The case of Nehring v. Niemerowicz, 226 Wis. 285, is not to the contrary. There a beneficiary named Niemerowicz brought in a minor court an action on a life insurance policy, and recovered judgment. Nehring was earlier named in the policy as beneficiary, and contended that Niemerowicz had procured by fraud the substitution of herself as beneficiary. The minor court had no jurisdiction to give Nehring relief. Therefore it was held that the judgment did not bar a subsequent action by Nehring against Niemerowicz to restore the rights of the former. Some expressions in the opinion may go farther, but the decision does not. It is to be noticed that the counterclaim of Nehring was not one between the original plaintiff and the defendant insurer in the first action, and that therefore the case did not come within §§ 263.13 and 263.14. In Zohrlaut v.

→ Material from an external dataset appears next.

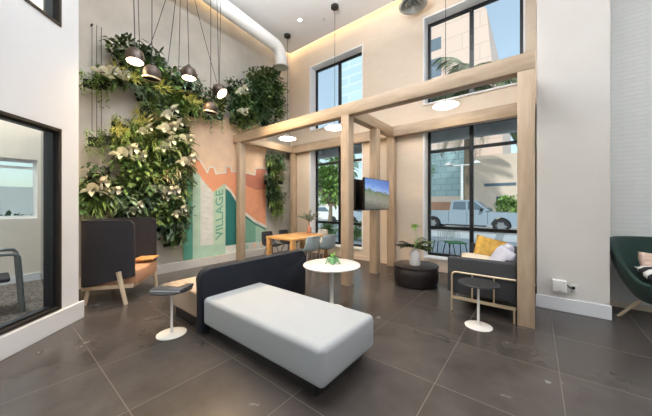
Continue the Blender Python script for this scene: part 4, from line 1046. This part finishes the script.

Mengelberg, 158 Wis. 392, it was found that the plaintiff did not learn until after the decision in the action on the contract that the contract did not express the actual agreement of the parties and that his rights required a reformation of the contract.

Doubtless as between the administratrix of Sheehan and Liberty the judgment adjudicated the absence of any right of reformation in Liberty which would absolve Liberty *435from liability. See Page Woven Wire Fence Co. v. Staudenmayer, 174 Wis. 154, 159. It may be that the absence of such a right of reformation was not adjudicated in favor of Hathaway and Century, for with respect to such a right they and Liberty may not have been adversaries in the' Wisconsin litigation. Brown v. Great American Indemnity Co. 298 Mass. 101, 105. But under the Wisconsin statute it was the duty of Liberty to set up its equitable right of reformation as a defence against the administratrix of Sheehan. If it had done so, and had possessed the right of reformation now claimed, there would have been no judgment against it. Instead, it deliberately reserved its claim for reformation until the judgment in Wisconsin had been rendered and satisfied. In these circumstances we think that the present suit is barred by loches. The policy of legislation like that of Wisconsin is to settle all controversies over the same subject matter in one action. Tio v. Brown, 131 Wis. 573. Coats v. Camden Fire Ins. Association, 149 Wis. 129, 132. Savage v. Allen, 54 N. Y. 458, 463. Mandeville v. Reynolds, 68 N. Y. 528, 544-546. Colson v. Pelgram, 259 N. Y. 370, 376. Boston & Maine Railroad v. Delaware & Hudson Co. 268 N. Y. 382, 391. Coos Bay Lumber Co. v. Collier, 104 Fed. (2d) 722, 725. Aetna Life Ins. Co. v. Tremblay, 101 Maine, 585. Gorman v. Bonner, 80 Ark. 339. Ross v. Scottish Union & National Ins. Co. 46 Ont. Law Rep. 291.

Decree reversed.

Bill dismissed with costs.

Citations are to the 15th edition (1939), but the sections cited or substantially similar ones were in force during the period covered by the litigation in Wisconsin.